Étape 2 : Communication, conception et permis

Une fois le projet relativement bien défini, il s’agit alors d’intégrer au processus les autres parties prenantes afin que celui-ci prenne en compte leurs différents besoins et obtienne les approbations réglementaires requises, notamment par le comité mixte MTQ-SAAQ, tel que mentionné ci-dessus. Les principales activités sont donc la communication, la conception détaillée et l’approvisionnement. L’adoption par les citoyens de ce mode de transport est tributaire de leur niveau de connaissance et de la confiance qu’ils ont envers le projet. Des campagnes d’information, incluant des représentations publiques, s’avèrent essentielles pour assurer le succès du projet. Afin d’éviter une mauvaise compréhension des comportements de la navette, il est également crucial de fournir de l’information aux usagers de la route circulant dans le secteur où la navette sera en service.

La conception détaillée doit comprendre, quant à elle, les infrastructures civiles, électriques, de communication et de contrôle, ainsi que la planification des transports, l’étude de la circulation, l’étude des stationnements et l’urbanisme. Le cas échéant, les éléments d’architecture et d’aménagement paysager doivent aussi être détaillés à cette étape.

L’approvisionnement peut alors débuter avec, en tout premier lieu, la navette elle-même.
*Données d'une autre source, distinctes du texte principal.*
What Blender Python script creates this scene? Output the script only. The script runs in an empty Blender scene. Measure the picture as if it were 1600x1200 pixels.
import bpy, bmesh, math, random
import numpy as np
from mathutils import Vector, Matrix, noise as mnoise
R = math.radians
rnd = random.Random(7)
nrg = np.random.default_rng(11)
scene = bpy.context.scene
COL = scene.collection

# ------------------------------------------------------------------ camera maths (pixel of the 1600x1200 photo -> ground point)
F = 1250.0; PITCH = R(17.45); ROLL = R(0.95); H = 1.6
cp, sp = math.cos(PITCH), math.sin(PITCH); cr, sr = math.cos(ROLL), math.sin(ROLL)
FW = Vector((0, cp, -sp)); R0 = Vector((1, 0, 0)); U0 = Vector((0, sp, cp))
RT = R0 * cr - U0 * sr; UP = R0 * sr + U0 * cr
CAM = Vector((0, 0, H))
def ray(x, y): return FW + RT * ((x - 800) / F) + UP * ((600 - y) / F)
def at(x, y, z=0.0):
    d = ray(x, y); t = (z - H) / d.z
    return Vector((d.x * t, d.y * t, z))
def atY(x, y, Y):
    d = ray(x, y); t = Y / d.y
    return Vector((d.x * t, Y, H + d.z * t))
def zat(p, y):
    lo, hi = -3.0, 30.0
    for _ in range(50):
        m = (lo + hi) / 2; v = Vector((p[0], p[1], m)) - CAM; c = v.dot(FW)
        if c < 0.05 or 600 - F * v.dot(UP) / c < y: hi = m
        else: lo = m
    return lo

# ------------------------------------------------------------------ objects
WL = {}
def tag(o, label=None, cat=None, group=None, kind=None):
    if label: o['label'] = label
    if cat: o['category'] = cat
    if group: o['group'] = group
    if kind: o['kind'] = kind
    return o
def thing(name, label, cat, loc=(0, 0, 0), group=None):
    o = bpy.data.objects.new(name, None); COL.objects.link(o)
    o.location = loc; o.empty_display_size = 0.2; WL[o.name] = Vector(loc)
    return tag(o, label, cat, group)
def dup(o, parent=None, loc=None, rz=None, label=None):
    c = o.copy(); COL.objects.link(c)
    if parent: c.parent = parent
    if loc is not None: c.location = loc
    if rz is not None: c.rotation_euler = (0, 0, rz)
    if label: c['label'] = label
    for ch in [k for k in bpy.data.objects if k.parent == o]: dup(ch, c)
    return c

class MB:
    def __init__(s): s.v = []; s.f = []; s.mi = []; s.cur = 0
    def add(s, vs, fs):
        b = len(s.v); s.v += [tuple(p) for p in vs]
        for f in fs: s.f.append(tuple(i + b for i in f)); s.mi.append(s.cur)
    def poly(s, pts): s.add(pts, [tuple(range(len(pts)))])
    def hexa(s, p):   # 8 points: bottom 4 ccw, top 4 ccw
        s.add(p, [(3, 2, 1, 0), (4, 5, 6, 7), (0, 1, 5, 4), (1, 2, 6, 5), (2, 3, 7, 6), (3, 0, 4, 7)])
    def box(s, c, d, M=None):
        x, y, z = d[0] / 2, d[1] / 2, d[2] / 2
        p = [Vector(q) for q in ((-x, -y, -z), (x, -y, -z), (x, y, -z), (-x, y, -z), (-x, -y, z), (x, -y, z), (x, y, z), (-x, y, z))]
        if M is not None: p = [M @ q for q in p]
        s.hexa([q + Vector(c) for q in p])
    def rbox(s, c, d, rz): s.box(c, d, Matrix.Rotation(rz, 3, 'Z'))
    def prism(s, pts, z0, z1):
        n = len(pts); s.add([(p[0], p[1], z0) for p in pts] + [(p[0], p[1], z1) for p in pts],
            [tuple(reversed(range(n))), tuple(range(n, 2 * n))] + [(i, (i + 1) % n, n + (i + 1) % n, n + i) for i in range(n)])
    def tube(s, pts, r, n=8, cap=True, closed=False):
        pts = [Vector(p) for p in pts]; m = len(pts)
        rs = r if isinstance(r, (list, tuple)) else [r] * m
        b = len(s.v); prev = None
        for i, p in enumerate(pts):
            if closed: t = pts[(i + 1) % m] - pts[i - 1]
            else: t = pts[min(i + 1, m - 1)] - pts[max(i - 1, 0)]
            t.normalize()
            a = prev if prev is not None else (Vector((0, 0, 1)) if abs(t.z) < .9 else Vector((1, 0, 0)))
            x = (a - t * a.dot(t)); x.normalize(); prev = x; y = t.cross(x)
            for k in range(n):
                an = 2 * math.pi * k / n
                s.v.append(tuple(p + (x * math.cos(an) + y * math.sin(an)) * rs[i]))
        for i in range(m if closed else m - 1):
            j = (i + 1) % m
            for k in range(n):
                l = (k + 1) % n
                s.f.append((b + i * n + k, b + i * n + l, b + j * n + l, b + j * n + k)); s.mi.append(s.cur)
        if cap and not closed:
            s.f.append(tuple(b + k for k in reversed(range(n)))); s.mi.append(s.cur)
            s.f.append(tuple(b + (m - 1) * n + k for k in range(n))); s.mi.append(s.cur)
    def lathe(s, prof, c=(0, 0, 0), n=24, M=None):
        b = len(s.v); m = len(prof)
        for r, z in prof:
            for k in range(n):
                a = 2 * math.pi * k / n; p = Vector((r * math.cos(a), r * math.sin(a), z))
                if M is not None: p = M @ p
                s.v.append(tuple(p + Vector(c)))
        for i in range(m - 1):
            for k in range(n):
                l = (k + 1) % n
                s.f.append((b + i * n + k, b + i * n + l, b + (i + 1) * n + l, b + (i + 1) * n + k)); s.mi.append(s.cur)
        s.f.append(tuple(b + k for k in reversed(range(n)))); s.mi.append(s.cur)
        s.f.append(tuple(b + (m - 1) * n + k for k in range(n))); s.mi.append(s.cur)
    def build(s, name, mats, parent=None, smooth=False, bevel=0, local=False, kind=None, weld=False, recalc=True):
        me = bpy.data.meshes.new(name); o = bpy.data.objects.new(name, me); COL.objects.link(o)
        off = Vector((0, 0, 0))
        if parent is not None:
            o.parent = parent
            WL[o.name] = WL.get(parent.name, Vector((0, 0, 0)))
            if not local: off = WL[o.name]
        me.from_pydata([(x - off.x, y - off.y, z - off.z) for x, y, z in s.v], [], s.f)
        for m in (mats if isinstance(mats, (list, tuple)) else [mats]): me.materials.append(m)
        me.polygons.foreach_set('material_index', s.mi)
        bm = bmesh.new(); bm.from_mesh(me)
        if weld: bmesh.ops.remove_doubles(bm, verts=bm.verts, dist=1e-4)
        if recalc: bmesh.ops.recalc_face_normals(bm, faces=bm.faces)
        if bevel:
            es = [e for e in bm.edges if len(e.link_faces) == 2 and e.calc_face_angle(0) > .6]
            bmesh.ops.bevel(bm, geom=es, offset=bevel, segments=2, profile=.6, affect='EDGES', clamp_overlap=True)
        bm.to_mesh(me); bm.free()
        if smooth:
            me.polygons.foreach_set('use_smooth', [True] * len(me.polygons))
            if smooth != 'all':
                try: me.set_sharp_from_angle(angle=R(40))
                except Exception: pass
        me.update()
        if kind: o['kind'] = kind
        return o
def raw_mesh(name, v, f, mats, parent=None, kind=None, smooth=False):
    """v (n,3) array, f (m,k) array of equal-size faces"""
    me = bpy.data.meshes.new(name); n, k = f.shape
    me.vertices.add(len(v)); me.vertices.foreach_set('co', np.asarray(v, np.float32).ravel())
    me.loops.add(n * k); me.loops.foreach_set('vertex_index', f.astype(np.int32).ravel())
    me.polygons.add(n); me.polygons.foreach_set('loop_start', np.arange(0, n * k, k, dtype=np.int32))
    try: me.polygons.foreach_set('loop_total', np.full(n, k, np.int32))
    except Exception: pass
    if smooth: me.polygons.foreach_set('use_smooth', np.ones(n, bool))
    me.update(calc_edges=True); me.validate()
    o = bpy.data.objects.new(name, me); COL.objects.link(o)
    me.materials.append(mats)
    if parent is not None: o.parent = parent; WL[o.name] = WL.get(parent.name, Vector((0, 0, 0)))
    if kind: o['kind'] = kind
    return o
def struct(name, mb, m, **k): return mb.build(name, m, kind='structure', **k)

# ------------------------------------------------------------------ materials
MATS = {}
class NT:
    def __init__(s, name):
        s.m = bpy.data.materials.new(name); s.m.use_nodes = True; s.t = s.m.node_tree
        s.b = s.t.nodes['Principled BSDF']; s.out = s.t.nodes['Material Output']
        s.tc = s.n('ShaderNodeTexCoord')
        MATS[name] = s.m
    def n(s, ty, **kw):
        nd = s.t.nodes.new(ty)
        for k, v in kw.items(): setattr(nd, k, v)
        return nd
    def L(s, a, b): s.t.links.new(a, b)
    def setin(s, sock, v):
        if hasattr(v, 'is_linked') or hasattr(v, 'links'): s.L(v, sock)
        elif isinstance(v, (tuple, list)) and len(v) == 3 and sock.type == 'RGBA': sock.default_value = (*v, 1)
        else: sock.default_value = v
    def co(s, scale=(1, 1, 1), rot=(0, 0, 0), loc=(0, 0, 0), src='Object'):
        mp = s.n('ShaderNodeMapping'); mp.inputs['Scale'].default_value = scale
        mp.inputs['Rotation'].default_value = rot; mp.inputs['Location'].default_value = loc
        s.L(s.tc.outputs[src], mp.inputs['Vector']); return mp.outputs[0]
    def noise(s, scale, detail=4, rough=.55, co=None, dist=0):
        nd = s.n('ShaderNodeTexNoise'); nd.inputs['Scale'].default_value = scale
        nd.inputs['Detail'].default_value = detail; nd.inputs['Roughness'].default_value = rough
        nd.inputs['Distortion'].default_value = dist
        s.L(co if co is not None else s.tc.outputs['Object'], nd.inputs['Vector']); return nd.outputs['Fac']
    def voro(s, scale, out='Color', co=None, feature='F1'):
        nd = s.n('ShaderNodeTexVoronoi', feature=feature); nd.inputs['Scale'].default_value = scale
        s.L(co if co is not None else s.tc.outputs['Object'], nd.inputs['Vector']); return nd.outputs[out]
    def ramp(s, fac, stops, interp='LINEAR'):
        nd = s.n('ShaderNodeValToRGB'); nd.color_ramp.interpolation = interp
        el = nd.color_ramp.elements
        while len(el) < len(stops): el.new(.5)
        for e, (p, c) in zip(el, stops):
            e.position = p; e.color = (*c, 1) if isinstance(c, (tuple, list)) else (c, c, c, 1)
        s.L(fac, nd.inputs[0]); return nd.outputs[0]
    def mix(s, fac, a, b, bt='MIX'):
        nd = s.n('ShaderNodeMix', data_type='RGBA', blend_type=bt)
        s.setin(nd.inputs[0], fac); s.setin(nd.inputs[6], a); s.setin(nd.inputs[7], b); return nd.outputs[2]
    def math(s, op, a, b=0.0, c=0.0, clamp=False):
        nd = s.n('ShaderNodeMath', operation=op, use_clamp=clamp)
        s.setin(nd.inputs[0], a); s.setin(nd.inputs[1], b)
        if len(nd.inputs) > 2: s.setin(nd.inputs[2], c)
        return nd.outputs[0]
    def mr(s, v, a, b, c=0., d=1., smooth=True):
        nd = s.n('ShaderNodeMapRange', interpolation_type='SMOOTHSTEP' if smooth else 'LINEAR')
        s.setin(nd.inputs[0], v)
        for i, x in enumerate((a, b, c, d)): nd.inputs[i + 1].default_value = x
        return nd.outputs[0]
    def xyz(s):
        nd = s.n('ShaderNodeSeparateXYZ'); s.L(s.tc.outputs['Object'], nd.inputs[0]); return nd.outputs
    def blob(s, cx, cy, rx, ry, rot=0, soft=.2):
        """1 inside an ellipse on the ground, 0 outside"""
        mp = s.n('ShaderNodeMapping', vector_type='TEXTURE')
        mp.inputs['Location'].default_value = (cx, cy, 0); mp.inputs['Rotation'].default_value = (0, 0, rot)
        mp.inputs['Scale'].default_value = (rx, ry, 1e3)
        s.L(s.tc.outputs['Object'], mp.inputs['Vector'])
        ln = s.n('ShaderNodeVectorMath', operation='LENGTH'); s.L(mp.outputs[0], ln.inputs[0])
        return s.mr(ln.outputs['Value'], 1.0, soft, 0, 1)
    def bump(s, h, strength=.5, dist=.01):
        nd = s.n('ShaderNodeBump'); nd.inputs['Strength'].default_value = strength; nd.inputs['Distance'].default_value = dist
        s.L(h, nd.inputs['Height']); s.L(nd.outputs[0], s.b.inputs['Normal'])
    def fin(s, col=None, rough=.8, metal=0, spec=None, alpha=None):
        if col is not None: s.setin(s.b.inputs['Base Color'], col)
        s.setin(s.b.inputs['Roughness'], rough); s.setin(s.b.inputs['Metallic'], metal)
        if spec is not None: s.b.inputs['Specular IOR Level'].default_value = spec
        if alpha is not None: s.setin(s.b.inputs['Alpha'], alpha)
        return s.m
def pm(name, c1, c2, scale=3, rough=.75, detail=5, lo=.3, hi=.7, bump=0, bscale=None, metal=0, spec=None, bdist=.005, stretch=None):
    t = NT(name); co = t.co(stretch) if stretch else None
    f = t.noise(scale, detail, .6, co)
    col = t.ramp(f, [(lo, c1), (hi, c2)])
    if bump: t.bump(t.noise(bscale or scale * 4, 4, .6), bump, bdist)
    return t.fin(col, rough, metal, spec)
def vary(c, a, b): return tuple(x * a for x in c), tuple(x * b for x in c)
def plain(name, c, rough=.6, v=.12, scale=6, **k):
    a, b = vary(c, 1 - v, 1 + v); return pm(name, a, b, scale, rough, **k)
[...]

Actuellement, au Québec, deux modèles de navettes sont disponibles auprès de deux exploitants de flotte d’autobus. Un devis doit être élaboré et satisfaire plusieurs critères de performance.

Une fois que la conception détaillée est terminée, le dossier d’approbation conforme à l’arrêté ministériel peut être déposé auprès du comité mixte MTQ-SAAQ afin d’obtenir l’autorisation du ministre pour mettre la navette en service. L’échéancier pour compléter cette étape peut varier grandement selon la complexité du projet et les délais d’approbation de l’ensemble des intervenants. Il serait sage de prévoir entre six mois et un an.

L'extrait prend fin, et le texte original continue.